For anyone who has been an active participant in the US Treasury market, it comes as no surprise that this is one of the most manipulated markets in the world. It makes me livid when I hear such off based results for the flatness of the yield curve such as inflation, inflation expectations, hedging demands, slow growth or other outlandish attribution. There is one reason for such a flat yield curve – manipulation with high volume trading strategies.
Manipulation in the US Treasury market is not a new phenomenon. This has been taking place for decades. The recent tactic used is high volume trading especially during low volume periods where the traders are both the bid and offer side of the market. Such strategies leave a residual position from time to time. These strategies are usually the most apparent after a long period of Federal Reserve accommodation. Currently, daily US Treasury trading volumes in the cash and futures markets are approximately 1 trillion. This is a significant volume especially when you consider half of all Treasuries are owned by foreigners and a fifth by the Fed (these do not turn over) leaving around 5 Trillion in the hands of the public. Does 1 Trillion turnover a day sound a little high?!
The most recent Federal Reserve accommodation has lasted over a decade. Not only did it encourage unjustifiable duration risk by bringing the Fed Funds Rate to zero starving investors for yield, but they outright manipulated long-term rates by doing yield curve trades.
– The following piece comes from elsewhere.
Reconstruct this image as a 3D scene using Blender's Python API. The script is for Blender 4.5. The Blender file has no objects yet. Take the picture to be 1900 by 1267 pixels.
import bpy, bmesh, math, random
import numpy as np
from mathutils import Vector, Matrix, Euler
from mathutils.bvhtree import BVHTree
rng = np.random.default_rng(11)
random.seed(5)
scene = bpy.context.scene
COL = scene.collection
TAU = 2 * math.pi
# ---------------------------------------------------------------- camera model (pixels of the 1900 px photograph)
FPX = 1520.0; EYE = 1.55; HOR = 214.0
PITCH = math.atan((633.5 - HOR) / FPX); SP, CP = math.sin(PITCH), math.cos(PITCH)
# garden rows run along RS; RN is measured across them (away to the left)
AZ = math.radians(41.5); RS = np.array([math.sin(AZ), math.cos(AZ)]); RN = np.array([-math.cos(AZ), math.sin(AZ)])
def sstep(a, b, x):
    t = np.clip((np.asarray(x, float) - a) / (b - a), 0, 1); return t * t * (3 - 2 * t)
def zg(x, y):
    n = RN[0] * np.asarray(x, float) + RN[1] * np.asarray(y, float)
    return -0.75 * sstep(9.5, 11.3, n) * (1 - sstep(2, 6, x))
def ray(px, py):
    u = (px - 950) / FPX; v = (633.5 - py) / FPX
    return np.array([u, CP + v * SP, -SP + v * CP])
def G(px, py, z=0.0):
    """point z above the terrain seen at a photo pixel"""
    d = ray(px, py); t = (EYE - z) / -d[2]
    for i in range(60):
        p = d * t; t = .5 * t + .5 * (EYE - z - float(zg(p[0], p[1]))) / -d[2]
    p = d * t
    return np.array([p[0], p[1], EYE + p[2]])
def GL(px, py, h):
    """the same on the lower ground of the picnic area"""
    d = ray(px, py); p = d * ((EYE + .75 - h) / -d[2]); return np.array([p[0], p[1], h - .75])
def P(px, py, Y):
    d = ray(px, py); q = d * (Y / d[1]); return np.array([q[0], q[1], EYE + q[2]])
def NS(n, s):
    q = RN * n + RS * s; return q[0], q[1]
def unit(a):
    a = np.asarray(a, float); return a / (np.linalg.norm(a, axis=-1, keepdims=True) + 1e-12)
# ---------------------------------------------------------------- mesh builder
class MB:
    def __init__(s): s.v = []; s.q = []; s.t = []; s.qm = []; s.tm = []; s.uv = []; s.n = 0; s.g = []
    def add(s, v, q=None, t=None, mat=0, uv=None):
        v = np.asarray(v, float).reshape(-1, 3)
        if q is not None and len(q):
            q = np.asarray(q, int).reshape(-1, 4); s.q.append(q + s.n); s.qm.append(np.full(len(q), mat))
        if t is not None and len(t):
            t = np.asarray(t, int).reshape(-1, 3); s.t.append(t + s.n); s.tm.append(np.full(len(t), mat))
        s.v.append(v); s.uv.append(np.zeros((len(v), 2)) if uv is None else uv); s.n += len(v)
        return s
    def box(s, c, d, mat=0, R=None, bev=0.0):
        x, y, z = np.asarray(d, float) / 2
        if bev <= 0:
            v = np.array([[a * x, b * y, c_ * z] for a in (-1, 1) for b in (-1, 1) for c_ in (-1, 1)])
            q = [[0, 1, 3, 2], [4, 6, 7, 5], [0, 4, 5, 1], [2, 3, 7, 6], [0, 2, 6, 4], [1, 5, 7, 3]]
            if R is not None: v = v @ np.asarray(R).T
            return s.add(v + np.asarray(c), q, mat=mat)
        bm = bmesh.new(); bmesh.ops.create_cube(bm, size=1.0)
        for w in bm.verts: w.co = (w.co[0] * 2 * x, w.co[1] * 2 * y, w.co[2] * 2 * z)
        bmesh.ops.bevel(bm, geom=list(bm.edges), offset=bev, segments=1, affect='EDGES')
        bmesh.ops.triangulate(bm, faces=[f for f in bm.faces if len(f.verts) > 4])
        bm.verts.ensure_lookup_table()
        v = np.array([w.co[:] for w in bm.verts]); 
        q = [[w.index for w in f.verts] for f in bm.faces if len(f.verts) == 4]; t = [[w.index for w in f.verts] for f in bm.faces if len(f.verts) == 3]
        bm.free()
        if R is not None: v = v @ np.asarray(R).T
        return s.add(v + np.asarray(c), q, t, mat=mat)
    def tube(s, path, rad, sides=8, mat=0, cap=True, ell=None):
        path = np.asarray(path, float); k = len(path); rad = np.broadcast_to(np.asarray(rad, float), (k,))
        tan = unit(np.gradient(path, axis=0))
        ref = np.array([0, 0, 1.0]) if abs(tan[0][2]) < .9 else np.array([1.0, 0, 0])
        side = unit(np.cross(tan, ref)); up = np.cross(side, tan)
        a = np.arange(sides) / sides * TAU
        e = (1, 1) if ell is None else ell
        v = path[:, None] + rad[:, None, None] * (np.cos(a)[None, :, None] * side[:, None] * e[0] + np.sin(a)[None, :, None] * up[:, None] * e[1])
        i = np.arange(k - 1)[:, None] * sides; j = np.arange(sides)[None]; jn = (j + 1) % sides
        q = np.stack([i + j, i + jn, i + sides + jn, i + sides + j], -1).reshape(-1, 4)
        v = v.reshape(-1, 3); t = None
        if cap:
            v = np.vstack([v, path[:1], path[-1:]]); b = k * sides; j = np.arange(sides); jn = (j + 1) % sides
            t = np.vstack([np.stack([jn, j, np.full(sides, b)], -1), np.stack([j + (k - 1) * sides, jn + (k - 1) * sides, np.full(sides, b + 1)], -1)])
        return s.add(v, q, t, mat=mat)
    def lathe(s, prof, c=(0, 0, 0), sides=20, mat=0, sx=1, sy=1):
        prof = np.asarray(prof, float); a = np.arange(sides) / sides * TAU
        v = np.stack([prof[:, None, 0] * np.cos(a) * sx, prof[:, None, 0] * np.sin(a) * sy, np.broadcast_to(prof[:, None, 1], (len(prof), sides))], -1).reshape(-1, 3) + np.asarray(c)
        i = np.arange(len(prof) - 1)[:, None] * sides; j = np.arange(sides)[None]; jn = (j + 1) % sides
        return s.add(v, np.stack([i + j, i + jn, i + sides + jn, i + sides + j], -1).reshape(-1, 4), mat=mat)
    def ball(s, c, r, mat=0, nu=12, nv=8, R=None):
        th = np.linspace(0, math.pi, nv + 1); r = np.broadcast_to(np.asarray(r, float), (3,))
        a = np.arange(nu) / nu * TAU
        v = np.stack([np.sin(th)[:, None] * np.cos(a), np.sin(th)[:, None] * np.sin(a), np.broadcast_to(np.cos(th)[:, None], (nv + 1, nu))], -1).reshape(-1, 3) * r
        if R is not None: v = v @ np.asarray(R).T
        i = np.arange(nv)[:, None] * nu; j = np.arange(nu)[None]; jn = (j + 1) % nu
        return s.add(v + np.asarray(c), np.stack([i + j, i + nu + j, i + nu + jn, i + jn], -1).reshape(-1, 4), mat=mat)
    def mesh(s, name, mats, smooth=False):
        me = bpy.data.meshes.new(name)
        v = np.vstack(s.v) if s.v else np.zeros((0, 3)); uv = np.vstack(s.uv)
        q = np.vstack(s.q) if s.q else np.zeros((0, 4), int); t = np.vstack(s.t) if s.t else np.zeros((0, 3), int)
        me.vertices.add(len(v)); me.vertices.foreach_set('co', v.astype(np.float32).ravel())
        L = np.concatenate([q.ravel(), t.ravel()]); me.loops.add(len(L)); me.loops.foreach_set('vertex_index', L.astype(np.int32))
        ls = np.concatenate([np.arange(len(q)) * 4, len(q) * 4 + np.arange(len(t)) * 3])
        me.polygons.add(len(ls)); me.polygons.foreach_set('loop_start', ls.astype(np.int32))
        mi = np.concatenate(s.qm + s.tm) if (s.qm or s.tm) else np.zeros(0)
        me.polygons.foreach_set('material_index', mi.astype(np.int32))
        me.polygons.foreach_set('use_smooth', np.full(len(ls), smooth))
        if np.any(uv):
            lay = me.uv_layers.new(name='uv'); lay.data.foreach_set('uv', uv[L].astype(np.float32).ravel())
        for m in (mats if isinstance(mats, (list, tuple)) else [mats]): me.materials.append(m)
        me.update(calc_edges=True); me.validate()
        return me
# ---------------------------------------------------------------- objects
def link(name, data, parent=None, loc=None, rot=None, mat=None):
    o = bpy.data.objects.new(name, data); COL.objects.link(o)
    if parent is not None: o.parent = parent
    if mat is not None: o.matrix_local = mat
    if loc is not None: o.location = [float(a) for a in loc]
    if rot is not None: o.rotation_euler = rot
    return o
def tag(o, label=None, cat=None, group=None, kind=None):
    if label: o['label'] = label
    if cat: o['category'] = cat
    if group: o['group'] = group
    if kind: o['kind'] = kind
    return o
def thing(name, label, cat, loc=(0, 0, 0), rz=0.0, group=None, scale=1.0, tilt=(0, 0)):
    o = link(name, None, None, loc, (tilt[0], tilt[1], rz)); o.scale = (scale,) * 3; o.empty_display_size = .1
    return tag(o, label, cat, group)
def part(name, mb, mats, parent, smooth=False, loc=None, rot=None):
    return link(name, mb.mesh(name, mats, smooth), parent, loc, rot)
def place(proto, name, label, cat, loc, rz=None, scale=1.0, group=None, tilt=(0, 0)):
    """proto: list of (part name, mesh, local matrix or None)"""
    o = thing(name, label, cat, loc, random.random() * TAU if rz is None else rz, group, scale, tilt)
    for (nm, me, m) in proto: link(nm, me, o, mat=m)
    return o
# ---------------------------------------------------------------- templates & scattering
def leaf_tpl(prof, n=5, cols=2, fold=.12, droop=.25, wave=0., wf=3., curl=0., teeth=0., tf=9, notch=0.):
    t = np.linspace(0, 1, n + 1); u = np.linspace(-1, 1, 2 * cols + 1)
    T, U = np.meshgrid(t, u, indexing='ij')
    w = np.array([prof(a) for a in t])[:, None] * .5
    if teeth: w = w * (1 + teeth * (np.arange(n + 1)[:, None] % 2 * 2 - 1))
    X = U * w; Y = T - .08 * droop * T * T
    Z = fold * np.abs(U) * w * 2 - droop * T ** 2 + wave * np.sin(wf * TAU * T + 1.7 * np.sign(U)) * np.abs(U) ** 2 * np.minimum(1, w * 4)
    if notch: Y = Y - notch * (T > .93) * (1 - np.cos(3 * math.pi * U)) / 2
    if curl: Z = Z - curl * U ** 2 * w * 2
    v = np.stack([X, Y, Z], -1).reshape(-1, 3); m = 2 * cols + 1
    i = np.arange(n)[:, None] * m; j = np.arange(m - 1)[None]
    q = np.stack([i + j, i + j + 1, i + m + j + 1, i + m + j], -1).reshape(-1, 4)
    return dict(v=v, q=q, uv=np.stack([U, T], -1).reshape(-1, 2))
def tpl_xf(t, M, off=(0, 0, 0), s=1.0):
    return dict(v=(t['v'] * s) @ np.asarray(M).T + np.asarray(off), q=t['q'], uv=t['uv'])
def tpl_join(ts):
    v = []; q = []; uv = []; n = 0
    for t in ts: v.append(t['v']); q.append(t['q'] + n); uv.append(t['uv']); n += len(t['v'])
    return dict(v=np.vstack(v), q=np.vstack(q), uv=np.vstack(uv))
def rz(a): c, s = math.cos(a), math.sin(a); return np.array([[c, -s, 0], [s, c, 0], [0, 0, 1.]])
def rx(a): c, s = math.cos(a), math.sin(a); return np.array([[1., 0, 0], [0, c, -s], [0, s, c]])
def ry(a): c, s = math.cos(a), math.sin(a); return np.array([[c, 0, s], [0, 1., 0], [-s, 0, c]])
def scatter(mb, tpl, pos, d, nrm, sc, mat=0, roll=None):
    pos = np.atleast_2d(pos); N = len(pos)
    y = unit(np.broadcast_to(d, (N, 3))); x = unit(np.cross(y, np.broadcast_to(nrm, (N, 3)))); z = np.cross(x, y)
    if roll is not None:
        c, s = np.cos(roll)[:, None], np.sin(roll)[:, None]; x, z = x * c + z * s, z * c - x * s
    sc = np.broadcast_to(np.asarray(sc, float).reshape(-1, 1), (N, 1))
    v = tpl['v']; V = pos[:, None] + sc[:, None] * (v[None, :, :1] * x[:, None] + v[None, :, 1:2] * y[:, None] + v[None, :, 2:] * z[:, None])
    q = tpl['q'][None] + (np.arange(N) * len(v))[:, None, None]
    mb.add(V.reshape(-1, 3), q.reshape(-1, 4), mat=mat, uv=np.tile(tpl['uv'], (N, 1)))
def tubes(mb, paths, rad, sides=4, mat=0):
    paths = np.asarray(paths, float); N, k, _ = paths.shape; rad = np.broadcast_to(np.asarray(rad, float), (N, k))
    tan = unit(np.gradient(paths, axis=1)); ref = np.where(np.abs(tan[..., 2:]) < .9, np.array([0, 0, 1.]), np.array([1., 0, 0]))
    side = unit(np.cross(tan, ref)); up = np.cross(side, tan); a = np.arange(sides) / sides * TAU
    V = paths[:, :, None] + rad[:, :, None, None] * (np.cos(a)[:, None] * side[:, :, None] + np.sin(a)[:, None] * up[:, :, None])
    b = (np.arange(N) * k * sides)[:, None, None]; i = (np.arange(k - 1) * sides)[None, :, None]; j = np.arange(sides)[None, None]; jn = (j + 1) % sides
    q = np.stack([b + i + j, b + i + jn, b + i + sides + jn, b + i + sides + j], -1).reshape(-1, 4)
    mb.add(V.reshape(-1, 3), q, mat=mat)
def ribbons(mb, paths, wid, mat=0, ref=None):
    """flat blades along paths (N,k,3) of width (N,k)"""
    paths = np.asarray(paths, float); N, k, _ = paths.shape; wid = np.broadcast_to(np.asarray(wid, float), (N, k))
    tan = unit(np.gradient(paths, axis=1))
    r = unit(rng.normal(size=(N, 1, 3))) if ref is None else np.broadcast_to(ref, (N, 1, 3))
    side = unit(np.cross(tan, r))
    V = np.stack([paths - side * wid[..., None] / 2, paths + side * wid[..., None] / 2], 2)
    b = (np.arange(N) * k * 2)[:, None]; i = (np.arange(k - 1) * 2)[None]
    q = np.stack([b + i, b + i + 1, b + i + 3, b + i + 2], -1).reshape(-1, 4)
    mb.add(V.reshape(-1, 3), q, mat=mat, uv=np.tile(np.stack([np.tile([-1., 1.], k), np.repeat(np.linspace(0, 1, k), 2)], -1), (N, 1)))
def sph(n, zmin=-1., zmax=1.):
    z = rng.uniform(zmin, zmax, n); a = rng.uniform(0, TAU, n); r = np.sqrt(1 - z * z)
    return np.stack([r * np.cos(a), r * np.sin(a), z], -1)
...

The Fed purchased almost 5 trillion US Treasuries and mortgage backed securities geared to taking duration risk out of the market and flattening the yield curve. They also performed yield curve twist trades, selling short dated securities and purchasing long term securities. This is not the action of a central bank. No, the Fed acted like an out of control hedge fund with no price sensitivity nor balance sheet risks. They loaded up on the most long dated bonds in the worlds history. Worse, they encouraged other private investors to go along for the ride and accumulate the biggest long dated bond risk ever at the richest prices or lowest yields ever seen.
Now that the Fed has started to raise rates, the impact of their manipulation remains. The Fed has created a culture of traders that continue to manipulate the US Treasury market to hold long term rates low. This is necessary or financial pain and a mini financial crisis in the bond market will result.
Long term rates are arguable 300 basis points, or 3% below a fair value. Typically, long term bonds trade 3.5% above the rate of inflation to compensate investors for the imbedded risk. With inflation running between 2% and 3% with no respite on the horizon, that would put long term bonds around 6+%. Long term bonds could drop in price around 20% for every 1% increase in yield. It is easy to see the economic devastation that would result if rates normalized in a short period of time.
The Fed has been trying to slowly increase long term yields to limit the potential disruptive financial impact. However, instead of long term rates increasing, they are now lower than typical during a deep depression – definitely not the conditions today. Today, GDP is tracking above 4%, inflation running over 2%, unemployment as low and labor as tight as it has ever been and the Fed is raising rates.
Instead of selling off and yields going higher, yields for long dated bonds are practically on top of short term bonds. What this means is you have all the significant additional risk in long dated bonds without any compensation. This is very reminiscent of conditions during 2008 and the resulting dislocation took a decade to overcome.
The manipulation of US Treasuries is so destructive because the fixed income markets in the US and globally are linked to the value in the Treasury market. As one market is manipulated to some of the richest conditions ever, the other markets follow. We now have dangerous conditions in the global bond markets because of the manipulation in the Treasury markets. Though economic conditions look rather promising for the next couple of years, the expected financial dislocation from a bond market that will eventually correct could have a knock on economic impact. Though it should be short lived, maybe even just a blip, it has the potential to become troublesome.
Now that the Treasury auctions are at eye bulging levels and the once predictable foreign central banks purchases are less predictable, the accumulative risks will overwhelm the high volume manipulation in the Treasury Markets. Additionally, the short positions that were in the Treasury market has been squeezed like a lemon and should not be a potential manipulative trade (squeezing the shorts out of long dated bonds) going forward. This will lead to a steepening of the yield curve when no one is expecting it. That will make the move much more worrisome – no false attribution to place on the moves.
So buyer beware. You've been warned. The flatness of the yield curve is not a natural phenomenon and represents good old-fashioned risk. Now that cash yields are close to the same yield of long term bonds, it is time to rotate out of all fixed income risk, sit in cash with no opportunity cost and look like a hero as the manipulation in the bond market once again unwinds in spectacular fashion. Or you can fain ignorance, perform poorly and hope for the best. After a 10-year gift of spectacular performance in the bond market, who will hold a blip of poor performance against you? Just be ready for a big blip.